Repeat the process for the front cover of the book, drawing the flap shapes adding some glue and then pressing down firmly.

And there you have it. A lovely fluffy covered notebook! Add some patches, felt shapes, or other decorations to make it your own!


Jazz up your book bag with a customised design created using DIY stamps.

The materials you’ll need:

  • A take-away container or piece of Styrofoam
  • The item you want to print onto (we’re using a tote bag)
  • A tray or plate
  • Scissors
  • A blunt pencil or old run-out pen
  • Printing inks or acrylic paints
  • A roller or paintbrushes
  • A spoon

If you’re using a takeaway container (yay recycling!) make sure it’s clean, and trim out the bottom so you have a flat piece.

Using your blunt pencil or old pen, mark out a fun shape (anything you like!) and then carefully cut it out.

With your blunt pencil, gouge out some decorative lines, making sure not to go all the way through by pressing too hard.

Before the next step you might want to put something down to protect your table, as it can be a little messy.

Squeeze a small blob of printing ink or acrylic paint onto your tray or plate, and then use a roller to spread it around  until the roller is evenly coated.
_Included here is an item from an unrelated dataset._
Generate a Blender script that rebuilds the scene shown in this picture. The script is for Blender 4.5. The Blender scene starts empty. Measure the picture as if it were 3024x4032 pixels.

If you don’t have a roller, you can just use paint brushes to apply paint to your foam stamp.

Roll the ink/paint onto your stamp, and then press it down onto your bag carefully. You can use the back of a spoon to press evenly all over the back of the stamp.

Carefully peel off your stamp to see your amazing print!  Repeat with different colours or shapes as many times as you like to build up a pattern!

You can rinse your foam stamps and save them to do more printing in the future. This technique is great for doing clothing, and accessories like bags, bucket hats, canvas shoes, t shirts etc.


Add some flair to your jacket or school bag with a DIY punch needle patch! We will show you how simple it is to make your own cute fuzzy patches that show off your style.

The equipment you’ll need for this one:

  • An embroidery hoop
  • A punch needle and punch needle threader (these come together)
  • A type of thick, woven, fabric called ‘monks cloth’
  • A light coloured pen
  • Thick wool (if you only have thin wool you can double it up)
  • Iron on interfacing
  • Scissors

First of all, unscrew your embroidery hoop and separate it into two rings. Place your monks cloth on top of the inner hoop, and then place the outer hoop on top to sandwich the fabric between them.

Carefully pull the corners of the fabric so it becomes taut like a drum in the hoop, and then use the screw to tighten it even more.

Next get your punch needle and threader (a long hoop of wire with a tab on the end). The wooden bit is the handle, and the metal bit is a tube with a hole in it, called the needle.

Take the loop of the threader and thread it all the way up through the punch needle until it pops out the end of the handle, and you can tuck your wool through the loop.

At the needle end, pull the tab of the threader until the wool is dragged all the way through it and out.

Now, carefully fold the wool backwards so you can see the hole in the scoop end of the needle (called the eye). Tuck the threader through the eye, pinch the wool through the threader and pull it through the eye so it looks like this with a nice short tail sticking out.

Draw your design onto the cloth – keep it simple for your first patch!

Now you’re ready to start punch needling! With the scoop of the needle facing upwards, keep it pointed in the direction you want to start sewing  and plunge it all the way into the fabric so it’s handle deep.

Carefully pull it out so the tip of the needle just skims the fabric and then plunge it back in again to create your first stitch. Fill in your whole shape one colour at a time. To change colour just repeat the threading process with the punch needle..

When you get to your last stitch, trim the excess wool off, and give it a little haircut all over if you have any fluffy bits that need tidying up.

Next, to secure the stitches you’ll need some iron-on interfacing. Place the interfacing shiny side down on the back of the patch, and ask an adult to help iron it on, making sure to put a bit of scrap fabric between it and the iron.

Now, you’re ready to carefully cut out your patch! It will look awesome on a jacket, bag, or pencil case.